We all love a stand hung over a soybean field or maybe a one-acre patch of clover. There's nothing better than getting into an edge stand in the early-season and waiting for the deer to start showing up. Those spots can undoubtedly be great, but don't forget there are other options. Staging areas off of destination food sources, river crossings, and random travel routes can all play into an opening-week strategy. By all means, sit your field-edge stands, but don't forget there are plenty of other options out there.

Early Out, Late In

The tendency to believe that most of the deer movement will happen at first and last light during the early-season can be dangerous to your strategy. Sure, most of the deer will move then, but not all of them. Try to sit an hour longer than you would in the morning and get in at least an hour earlier than you think necessary in the evening. A few years ago, I watched a stud of a buck browse through just out of range in mid-September at 10:30 in the morning. By all accounts, he should have been snoozing away, but he was in some security cover and decided to grab brunch. That decision almost got him killed by yours truly.




Waning Focus & Boredom

With the leaves out and the woods thick, it's easy for early-season bucks to sneak up on you. Don't get distracted by your phone to the point where you get busted and blow an opportunity.

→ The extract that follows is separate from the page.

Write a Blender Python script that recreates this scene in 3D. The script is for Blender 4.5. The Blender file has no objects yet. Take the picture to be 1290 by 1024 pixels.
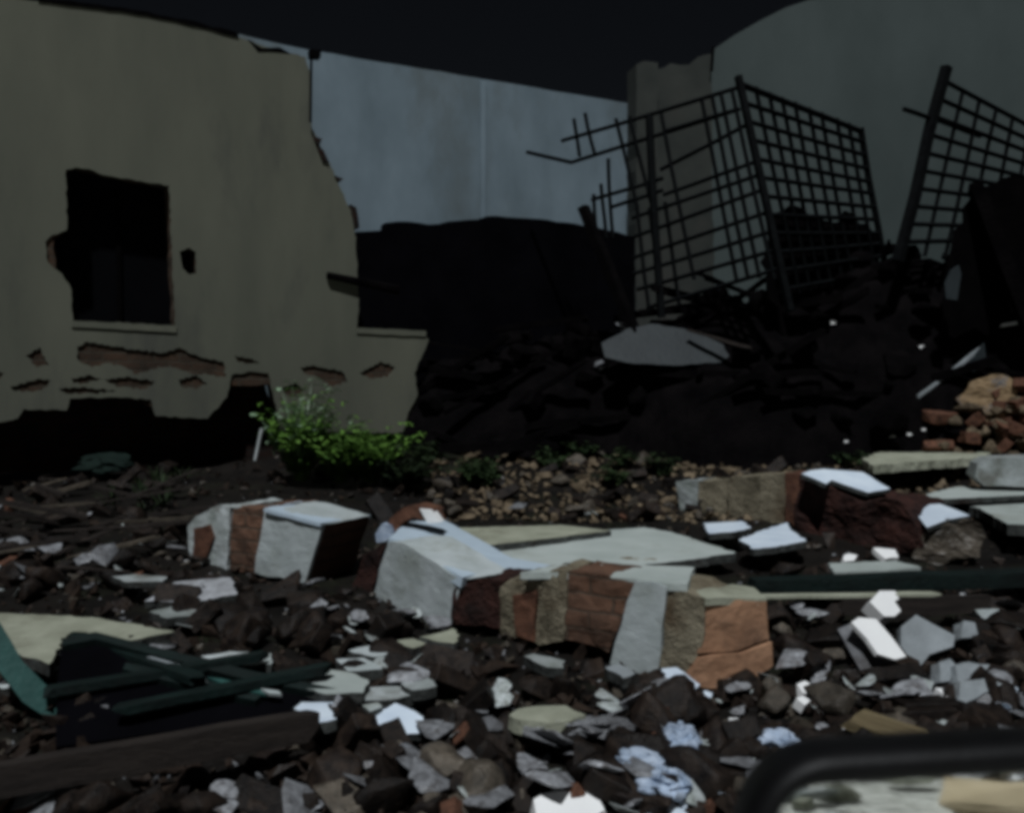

The woods are thick, the leaves are still out, and it's easier for deer to move more quietly now than any other point in the season — at least until the snow flies. A buck can be on you before you know it, and that's bad news if you're checking Twitter or are just generally distracted by your smartphone. I don't know how many buck encounters go the deer's way because hunters aren't paying attention due to their phones, but the answer is more than zero. Don't let that happen to you. Pay attention to your surroundings, and you'll have less chance of having to try to reach for you bow 45 seconds too late.